Venho a vós, meus amigos, a vós que sois os experimentados e os proletários do sofrimento. Venho saudar-vos, bravos e dignos operários, em nome da caridade e do amor. Sois os bem-amados de Jesus, do qual fui amigo. Repousai na crença espírita, como repousei no seio do enviado divino. Operários, sois os eleitos na via dolorosa da provação, onde marchais com os pés sangrentos e o coração desalentado. Irmãos, esperai! Todo sofrimento traz consigo o seu salário; toda jornada laboriosa tem sua noite de repouso. Crede no futuro, que será vossa recompensa e não busqueis o esquecimento, que é ímpio. O esquecimento, meus amigos, é a embriaguez egoísta e brutal; é a fome para vossos filhos e o pranto para vossas esposas. O esquecimento é uma covardia. Que pensaríeis de um operário que, a pretexto de leve fadiga, abandonasse a oficina e interrompesse covardemente a jornada iniciada? Meus amigos, a vida é a jornada da eternidade;
cumpri bravamente o seu labor; não sonheis com um repouso impossível; não adianteis a hora do relógio do tempo; tudo vem na hora certa: a recompensa da coragem e a bênção ao coração comovido, que se confia à eterna justiça.
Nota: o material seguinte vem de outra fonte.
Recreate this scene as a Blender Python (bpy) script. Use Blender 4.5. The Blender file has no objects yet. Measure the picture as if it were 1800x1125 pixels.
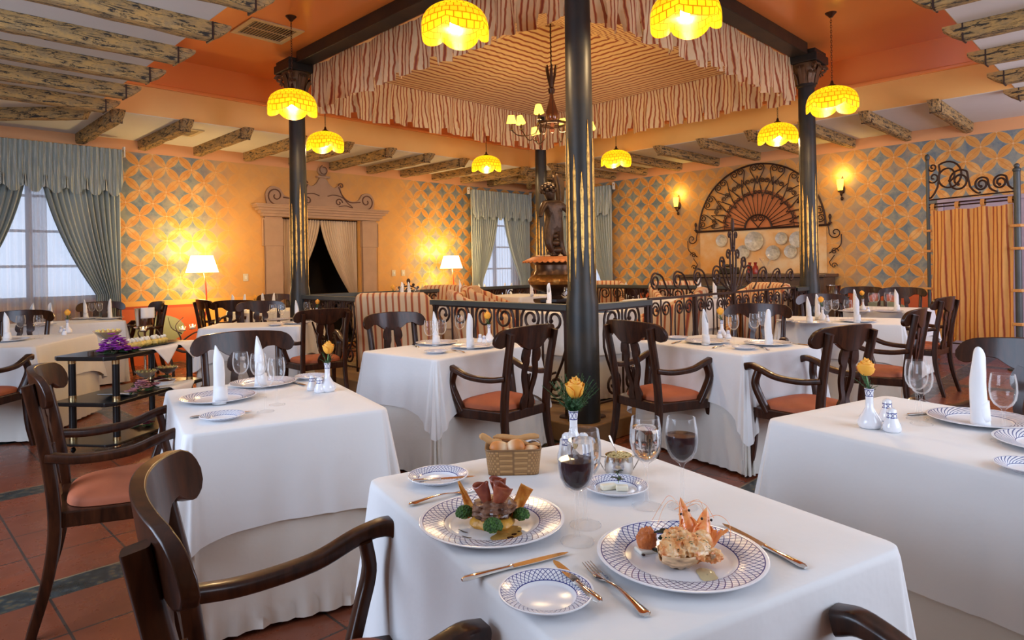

Sede espíritas: tornar-vos-eis fortes e pacientes, porque aprendereis que as provas são uma segura garantia do progresso e que vos abrirão a entrada das mansões bem-aventuradas, onde bendireis os sofrimentos que vos terão aberto o seu acesso.

A vós todos, operários e amigos, minhas bênçãos. Assisto às vossas reuniões, porque sois os bem-amados daquele que foi, João, o Evangelista.